I just read this SO C++ FAQ about undefined behavior and sequence points and experimented a bit. In the following code gcc-4.5.2 gives me a warning only in the line mentioned in the code comment, although the one line before shows undefined behaviour too, doesn't it? You can't say which operand of addition is executed first (as + is no sequence point). Why does gcc not give me a warning in this line too?

int i=0;
int j=0;

int foo(void) {
    i=1;
    return i;
}

int main(void) {
    i = i + foo(); 
    j = j + (j=1); //Here is a rightly warning
    return 0;
}

Thank you for helping.

Answer 1

The line i = i + foo(); in your program is unspecified but not undefined.

Compilers try to emit warnings without false positives (every time the compiler warn, there is a defect that the programmer should fix), or at least with very low rates of false positives. This means that in exchange, they have quite a few false negatives. In keeping with the same philosophy, compilers usually do not warn for unspecified behaviors.

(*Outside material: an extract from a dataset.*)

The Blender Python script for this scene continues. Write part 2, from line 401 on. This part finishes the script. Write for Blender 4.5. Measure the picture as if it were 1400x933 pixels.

To get a warning about your program, you should look into static analyzers, which are more aggressive about warnings, at the cost of slightly more false positives. Static analyzers can very well decide to warn about unspecified behaviors. Some of them even warn about defined behaviors that, although being defined, indicate that the programmer was probably confused.

Answer 2

It is visible to humans that calling foo() would alter i, but for a computer programme it is hard to see. It's just not designed to see this.

Answer 3

The behaviour of i = i + foo(); is unspecified but not undefined. Undefined means any possible behaviour is permitted, even aborting the program. Unspecified means either i is evaluated first, or foo(). Yes, foo writes to that same i, but since it happens in a separate statement, there is a sequence point before and after that store.